Theme 2

The intersection of science and practice: farming system perspectives


Julie Ingram (

Patrizia Proietti (

Simona Cristiano (

Andrea Knierim (

Agricultural sciences have to operate at the interface between technological, economic, political, natural, social and different knowledge systems. At the farm scale, science also has to intersect with the complex decision making environment, which presents certain challenges, risk and responsibilities.

Agricultural science can provide benefits of systematic observation, measurement and experiments, rigorous replicable methods, large data sets and analysis, however, how to make the outputs relevant to different production and management/decision contexts is a persistent question. Criticisms of uncertainty, lack of transparency are particularly pertinent to science supporting climate change adaptation.

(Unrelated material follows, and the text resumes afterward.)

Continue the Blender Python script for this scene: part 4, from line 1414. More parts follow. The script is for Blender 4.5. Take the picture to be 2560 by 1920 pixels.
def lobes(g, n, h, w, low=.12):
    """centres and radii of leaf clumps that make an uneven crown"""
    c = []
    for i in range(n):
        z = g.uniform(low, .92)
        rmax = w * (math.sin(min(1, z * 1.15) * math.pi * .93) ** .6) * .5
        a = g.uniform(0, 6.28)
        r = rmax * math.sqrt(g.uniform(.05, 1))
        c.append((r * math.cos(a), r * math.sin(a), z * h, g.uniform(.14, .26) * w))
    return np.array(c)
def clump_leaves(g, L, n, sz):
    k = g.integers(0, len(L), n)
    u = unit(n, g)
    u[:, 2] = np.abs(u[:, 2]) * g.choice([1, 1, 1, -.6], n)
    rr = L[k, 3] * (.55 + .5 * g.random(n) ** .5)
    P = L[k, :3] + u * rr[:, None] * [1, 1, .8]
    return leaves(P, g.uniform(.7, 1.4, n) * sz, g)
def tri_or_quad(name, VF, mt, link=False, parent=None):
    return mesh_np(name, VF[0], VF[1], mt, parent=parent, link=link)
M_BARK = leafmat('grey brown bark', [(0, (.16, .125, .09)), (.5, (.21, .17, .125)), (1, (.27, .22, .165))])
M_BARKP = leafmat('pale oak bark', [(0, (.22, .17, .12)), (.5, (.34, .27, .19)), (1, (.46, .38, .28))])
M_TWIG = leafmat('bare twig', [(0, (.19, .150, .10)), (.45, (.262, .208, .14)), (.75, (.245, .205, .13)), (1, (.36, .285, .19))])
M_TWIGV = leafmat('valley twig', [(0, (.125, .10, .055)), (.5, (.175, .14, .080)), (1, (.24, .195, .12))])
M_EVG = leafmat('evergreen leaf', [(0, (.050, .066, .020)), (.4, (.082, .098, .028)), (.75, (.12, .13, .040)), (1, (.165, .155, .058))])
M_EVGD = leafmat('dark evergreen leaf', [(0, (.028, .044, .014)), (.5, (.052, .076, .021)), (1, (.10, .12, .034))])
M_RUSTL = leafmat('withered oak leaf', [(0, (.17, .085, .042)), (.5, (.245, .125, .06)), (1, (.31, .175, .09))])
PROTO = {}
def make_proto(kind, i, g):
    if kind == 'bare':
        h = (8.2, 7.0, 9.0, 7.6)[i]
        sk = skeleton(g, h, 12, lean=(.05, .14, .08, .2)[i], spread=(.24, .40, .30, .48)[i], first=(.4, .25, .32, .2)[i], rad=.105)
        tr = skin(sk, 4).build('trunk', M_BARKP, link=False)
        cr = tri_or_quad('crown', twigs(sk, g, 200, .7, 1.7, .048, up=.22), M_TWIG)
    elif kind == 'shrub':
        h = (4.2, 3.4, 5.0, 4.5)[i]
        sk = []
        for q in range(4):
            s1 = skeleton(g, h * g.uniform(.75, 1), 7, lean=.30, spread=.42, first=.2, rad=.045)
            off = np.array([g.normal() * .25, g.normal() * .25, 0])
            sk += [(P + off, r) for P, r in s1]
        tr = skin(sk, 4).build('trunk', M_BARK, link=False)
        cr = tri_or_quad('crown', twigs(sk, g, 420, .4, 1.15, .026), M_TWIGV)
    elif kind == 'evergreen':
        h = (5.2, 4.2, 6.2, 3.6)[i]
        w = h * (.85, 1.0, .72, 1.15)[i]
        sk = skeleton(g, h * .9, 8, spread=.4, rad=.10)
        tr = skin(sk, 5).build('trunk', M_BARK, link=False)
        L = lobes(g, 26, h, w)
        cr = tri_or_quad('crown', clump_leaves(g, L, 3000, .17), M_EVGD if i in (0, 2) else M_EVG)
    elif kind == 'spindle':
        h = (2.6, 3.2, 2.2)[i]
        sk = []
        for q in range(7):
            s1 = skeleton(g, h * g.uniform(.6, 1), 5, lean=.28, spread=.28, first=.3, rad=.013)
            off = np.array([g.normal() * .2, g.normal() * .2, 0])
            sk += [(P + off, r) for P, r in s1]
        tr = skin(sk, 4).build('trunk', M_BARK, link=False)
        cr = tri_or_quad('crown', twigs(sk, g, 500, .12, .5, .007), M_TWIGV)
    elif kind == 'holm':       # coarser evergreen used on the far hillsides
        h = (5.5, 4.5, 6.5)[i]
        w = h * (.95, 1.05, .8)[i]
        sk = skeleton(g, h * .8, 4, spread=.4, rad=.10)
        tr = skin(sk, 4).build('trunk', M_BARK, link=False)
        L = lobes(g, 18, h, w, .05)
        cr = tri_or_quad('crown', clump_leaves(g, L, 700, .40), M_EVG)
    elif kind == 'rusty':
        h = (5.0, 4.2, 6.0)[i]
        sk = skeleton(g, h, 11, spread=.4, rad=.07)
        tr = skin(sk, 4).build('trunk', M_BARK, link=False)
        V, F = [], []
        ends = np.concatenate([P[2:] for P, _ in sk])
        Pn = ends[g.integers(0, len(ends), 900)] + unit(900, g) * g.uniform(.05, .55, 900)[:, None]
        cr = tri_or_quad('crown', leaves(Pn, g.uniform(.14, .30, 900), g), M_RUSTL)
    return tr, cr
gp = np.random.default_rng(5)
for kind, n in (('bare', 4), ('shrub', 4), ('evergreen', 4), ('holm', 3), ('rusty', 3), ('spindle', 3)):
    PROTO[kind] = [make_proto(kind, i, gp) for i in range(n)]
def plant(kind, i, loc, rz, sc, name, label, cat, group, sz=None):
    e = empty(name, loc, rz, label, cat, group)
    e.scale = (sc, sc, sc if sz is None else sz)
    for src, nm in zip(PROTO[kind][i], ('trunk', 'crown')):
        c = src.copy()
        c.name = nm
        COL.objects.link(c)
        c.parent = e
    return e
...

Given the increasing reliance placed on science advancements, the need to understand how science intersects with practice is becoming more pressing; whether with respect to sophisticated modelling and big data, the promotion of concepts such as smart farming, sustainable intensification and ecological modernisation, or supporting farmers’ adaptation to climate variability and resource challenges.

Objectives and orientations for abstracts

This theme aims to explore how science intersects with practice, drawing on farming systems perspectives. Abstracts are invited to address (but are not limited to) the following questions:


  • To what extent are advancements in science being incorporated and utilised in local decision-making? How can co-production processes effectively incorporate quantitative data analysis and modeling outputs?
  • What evidence is there that co-production processes effectively incorporate scientific outputs? What methodologies can be used to gather such evidence?
  • Who are the key actors and what competencies do they need to bring about integration of scientific and stakeholder knowledge? What are their responsibilities (scientists and stakeholders) with respect to ensuring the optimal use of scientific outputs and providing credibility to co production approaches?
  • How can scientists be more transparent about their methodologies and assumptions about the interpretability of results? To what extent are uuncertainties and knowledge gaps acknowledged by scientists in co-production processes?
  • Which approaches effectively facilitate use of scientific advancements, build capacity and boost pathways to research impact?
  • Which policy approaches and incentives, interactions between researchers and policy makers can enable effective pathways to research impact?